2. Pédalade et enchaînement:
Nul n'est besoin d'être dans l'urgence pour recourir à
la pédale. Afin d'éviter une surchauffe précoce en
montant les paires, il est nécessaire de mettre à
nouveau le pied à l'étrier, dans le souci, bien
légitime, de conserver sa vigueur en vue des futurs
assauts. Tirer un bon coup (à la dégaine) ne suffit
pas toujours, il faut aussi pouvoir pousser.

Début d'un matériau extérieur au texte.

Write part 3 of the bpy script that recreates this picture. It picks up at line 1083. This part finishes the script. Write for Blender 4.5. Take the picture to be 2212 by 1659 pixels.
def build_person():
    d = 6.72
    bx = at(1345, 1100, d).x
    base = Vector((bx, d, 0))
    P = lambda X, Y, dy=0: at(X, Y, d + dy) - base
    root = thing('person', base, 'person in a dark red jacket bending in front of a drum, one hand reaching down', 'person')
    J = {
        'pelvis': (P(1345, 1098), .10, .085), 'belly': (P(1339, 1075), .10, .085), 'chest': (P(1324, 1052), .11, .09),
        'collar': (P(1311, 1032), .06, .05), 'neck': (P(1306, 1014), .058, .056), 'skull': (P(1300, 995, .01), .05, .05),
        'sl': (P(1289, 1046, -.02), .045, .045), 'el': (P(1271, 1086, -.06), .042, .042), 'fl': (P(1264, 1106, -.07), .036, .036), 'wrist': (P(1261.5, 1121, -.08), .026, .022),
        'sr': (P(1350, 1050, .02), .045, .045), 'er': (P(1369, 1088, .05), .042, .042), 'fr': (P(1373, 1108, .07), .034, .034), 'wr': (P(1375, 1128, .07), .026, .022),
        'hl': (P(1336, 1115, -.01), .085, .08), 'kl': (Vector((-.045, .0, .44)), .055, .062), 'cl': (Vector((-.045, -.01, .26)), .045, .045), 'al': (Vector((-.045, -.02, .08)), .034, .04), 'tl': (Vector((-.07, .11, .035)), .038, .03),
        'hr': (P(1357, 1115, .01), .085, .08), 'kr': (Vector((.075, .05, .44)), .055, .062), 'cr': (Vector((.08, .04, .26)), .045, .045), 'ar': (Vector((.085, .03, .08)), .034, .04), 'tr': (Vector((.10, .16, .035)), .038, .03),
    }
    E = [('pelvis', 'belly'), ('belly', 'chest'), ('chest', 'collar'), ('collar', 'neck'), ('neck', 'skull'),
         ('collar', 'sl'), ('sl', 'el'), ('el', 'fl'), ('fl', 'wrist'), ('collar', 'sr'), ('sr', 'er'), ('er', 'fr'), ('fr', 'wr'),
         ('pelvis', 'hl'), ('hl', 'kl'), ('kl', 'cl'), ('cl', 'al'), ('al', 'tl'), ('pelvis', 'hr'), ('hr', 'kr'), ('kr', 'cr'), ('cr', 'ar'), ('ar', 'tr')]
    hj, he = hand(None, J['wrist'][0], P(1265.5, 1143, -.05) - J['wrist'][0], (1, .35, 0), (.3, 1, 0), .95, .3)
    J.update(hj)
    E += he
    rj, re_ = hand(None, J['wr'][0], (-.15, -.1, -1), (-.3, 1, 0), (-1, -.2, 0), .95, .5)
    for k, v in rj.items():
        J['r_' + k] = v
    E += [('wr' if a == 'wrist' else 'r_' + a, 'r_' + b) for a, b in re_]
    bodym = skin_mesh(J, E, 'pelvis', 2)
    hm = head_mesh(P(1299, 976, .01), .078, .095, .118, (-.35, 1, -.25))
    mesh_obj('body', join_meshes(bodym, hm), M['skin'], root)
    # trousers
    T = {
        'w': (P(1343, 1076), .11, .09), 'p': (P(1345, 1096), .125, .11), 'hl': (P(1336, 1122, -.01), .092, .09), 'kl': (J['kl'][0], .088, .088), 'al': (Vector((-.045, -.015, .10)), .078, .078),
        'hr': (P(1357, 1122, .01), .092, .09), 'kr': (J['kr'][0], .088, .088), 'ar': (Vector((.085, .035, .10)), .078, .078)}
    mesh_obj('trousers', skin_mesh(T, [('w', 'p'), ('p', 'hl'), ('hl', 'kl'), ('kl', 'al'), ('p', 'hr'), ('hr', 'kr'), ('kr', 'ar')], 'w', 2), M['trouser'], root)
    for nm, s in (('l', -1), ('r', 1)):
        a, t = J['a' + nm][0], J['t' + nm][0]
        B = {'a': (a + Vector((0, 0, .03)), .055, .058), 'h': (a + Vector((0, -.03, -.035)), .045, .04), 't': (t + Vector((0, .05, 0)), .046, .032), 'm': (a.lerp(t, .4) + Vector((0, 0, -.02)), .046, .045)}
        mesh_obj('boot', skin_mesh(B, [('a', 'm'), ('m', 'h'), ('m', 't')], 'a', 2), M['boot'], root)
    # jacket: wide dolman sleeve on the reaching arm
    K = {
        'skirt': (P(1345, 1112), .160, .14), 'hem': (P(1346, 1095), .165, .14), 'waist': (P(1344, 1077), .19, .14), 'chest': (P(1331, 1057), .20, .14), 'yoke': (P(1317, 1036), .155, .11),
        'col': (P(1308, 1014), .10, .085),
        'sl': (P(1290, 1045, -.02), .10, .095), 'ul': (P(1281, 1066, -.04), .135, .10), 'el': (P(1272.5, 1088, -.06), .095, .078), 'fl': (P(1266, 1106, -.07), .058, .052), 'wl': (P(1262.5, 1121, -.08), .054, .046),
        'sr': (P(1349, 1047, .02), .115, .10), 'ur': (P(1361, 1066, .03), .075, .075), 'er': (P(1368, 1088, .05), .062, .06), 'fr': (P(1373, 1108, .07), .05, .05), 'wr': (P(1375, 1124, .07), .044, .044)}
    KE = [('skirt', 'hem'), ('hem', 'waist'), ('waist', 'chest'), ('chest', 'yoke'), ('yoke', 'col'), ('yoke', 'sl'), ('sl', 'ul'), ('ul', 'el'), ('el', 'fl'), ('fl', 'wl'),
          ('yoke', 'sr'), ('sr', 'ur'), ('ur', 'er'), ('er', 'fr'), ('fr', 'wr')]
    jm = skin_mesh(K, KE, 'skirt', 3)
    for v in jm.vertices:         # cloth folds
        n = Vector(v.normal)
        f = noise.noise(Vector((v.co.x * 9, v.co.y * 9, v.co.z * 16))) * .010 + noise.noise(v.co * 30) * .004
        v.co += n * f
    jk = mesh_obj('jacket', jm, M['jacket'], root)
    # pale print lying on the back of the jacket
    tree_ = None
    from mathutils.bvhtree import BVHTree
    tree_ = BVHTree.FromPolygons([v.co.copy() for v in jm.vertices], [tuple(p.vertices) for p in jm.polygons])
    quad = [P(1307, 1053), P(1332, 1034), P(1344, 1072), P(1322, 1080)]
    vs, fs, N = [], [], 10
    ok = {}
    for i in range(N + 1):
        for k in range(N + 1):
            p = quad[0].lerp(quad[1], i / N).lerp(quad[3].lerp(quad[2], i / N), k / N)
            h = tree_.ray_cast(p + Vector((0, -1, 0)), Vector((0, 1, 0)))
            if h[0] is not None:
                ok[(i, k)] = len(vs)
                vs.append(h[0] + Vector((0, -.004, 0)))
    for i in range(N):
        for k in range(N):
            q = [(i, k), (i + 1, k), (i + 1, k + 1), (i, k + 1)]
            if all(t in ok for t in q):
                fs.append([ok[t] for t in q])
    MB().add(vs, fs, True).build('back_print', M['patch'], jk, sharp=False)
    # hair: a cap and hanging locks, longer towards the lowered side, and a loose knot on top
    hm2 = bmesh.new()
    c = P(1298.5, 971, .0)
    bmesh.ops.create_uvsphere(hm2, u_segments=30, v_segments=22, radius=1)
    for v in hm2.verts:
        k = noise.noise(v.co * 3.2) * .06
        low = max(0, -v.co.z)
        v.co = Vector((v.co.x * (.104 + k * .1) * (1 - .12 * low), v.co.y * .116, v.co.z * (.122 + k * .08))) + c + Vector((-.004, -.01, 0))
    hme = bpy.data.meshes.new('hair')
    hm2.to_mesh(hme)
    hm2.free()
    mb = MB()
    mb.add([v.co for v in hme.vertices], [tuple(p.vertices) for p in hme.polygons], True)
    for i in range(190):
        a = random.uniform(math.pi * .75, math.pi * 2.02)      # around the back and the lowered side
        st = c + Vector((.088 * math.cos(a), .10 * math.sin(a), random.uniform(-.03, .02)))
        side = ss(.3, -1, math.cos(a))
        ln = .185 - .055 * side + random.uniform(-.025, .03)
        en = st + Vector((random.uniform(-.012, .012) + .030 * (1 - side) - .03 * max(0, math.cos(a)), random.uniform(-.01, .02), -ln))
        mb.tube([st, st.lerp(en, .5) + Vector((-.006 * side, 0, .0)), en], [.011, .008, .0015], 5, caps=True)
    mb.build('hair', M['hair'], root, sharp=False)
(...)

3. La pédale, mode d'emploi:
N'oublions pas que la pédale n'est pas réservée à la
gente masculine, les fines demoiselles peuvent aussi
jouir de ses délices enivrants (les grosses aussi).

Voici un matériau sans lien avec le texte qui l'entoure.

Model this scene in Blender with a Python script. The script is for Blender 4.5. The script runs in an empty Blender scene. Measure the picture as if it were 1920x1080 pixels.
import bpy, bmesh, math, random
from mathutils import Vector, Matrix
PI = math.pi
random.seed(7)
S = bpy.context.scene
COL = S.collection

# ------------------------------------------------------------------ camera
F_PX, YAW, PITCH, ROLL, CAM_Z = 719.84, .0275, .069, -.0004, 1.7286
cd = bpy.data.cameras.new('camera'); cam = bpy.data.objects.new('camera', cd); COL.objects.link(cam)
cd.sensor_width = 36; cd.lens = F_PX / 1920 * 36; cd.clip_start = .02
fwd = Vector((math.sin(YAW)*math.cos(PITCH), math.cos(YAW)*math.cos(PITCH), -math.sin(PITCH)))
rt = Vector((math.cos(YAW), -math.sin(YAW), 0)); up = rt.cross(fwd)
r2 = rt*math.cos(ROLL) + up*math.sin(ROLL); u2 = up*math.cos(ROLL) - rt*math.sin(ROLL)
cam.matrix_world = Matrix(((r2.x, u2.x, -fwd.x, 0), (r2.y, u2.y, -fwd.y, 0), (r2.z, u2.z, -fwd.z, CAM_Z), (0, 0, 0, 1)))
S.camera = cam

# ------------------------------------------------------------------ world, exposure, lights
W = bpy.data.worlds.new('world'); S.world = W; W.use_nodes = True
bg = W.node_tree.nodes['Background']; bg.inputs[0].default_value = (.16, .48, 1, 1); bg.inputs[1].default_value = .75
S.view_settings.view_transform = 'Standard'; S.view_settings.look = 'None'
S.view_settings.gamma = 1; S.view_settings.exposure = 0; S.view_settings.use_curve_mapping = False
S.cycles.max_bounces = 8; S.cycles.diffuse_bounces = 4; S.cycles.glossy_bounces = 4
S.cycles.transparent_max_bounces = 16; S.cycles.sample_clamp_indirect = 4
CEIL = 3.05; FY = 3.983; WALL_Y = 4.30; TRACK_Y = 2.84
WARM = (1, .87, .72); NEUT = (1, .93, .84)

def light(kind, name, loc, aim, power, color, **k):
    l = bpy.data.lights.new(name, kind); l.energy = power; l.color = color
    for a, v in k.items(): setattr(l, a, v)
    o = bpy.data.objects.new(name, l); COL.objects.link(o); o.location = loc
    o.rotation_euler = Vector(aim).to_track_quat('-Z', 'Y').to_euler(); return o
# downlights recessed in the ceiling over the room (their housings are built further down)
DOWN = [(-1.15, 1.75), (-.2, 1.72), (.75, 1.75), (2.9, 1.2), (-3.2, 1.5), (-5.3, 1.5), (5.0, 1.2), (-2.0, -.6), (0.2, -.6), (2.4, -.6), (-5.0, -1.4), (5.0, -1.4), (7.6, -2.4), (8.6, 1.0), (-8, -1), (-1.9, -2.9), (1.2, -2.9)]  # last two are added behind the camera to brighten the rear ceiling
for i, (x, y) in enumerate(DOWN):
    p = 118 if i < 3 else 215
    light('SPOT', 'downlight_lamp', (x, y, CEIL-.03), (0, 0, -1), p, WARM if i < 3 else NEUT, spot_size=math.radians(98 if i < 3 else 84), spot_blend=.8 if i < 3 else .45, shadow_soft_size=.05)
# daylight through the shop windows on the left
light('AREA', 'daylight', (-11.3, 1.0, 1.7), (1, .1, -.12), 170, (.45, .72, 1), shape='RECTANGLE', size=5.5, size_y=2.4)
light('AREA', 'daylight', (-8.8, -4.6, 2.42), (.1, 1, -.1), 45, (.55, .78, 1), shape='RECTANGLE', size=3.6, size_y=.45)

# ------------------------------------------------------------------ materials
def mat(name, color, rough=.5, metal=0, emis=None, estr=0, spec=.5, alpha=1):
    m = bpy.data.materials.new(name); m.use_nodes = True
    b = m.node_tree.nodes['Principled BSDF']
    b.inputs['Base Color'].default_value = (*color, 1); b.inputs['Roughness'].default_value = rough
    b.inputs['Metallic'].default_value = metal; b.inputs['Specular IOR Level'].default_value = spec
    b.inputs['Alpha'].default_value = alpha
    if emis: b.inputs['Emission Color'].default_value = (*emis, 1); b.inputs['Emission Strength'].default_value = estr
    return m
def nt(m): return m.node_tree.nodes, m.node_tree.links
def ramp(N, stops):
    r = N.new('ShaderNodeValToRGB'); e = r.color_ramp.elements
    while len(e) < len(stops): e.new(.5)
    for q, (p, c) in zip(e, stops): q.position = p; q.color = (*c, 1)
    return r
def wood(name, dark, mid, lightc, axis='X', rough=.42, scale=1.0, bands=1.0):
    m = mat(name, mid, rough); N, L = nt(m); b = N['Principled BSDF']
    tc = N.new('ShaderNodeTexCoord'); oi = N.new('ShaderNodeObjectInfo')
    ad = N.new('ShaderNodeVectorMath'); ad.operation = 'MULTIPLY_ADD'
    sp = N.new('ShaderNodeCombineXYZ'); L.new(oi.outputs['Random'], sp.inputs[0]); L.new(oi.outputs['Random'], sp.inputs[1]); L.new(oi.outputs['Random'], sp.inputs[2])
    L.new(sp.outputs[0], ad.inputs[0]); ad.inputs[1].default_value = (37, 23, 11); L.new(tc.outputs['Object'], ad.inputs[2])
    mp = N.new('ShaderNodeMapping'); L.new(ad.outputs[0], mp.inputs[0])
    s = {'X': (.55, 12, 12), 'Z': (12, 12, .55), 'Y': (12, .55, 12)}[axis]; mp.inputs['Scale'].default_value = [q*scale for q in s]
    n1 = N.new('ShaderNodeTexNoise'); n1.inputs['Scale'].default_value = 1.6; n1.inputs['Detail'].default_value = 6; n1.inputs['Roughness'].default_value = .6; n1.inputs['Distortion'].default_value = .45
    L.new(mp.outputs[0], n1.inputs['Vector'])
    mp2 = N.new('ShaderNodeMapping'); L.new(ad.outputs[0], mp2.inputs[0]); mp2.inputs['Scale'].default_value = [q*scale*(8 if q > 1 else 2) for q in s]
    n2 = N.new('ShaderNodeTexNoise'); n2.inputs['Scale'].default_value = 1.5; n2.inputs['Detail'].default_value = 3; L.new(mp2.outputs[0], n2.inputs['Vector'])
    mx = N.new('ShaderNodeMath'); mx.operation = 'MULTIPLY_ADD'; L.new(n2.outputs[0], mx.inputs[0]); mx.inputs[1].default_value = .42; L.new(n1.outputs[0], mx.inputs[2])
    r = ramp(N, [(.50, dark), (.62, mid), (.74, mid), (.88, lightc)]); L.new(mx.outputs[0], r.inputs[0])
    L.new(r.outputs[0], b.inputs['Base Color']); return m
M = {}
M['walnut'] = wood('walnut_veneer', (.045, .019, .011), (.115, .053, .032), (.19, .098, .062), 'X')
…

Oublions par contre cette pratique aussi félonne que
dangereuse qui consiste à se vacher au relais avec une
dégaine, ce qui prive le grimpeur d'une sangle sur son
pontet. Une fois de plus, les grimpeurs de résine, par
leur ignorance crasse des réalités du rocher, se
privent d'un moyen de secours et de réalisation. Bien
fait pour eux !
Règle n°1 : avoir une vache, pas trop encombrante, à
son pontet.
Règle n°2 : la longueur de la vache doit être choisie
avec circonspection. On doit pouvoir l'accrocher au
porte-matériel dorsal sans qu'elle gêne, ni la prise
de magnésie, ni le décrochage des dégaines (on prendra
soin de la placer sous ces dernières, ni, enfin et
surtout, la fluidité des ondulations corporelles (à
l'exception de la perfide lolotte qu'il est toujours
bon d'entraver). On en déduit cette formule empirique
:
Lv = 2/3 Pt
Où Lv est la longueur de la vache, et Pt le périmètre
de la taille (mesuré au niveau du nombril ou en
dessous).
Règle n°3 : si l'on prévoit un usage massif et subtil
de la pédale, il est pertinent de se munir de
plusieurs tailles d'étriers : la longueur classique
(50 cm environ) plus une vache courte de 25-30 cm.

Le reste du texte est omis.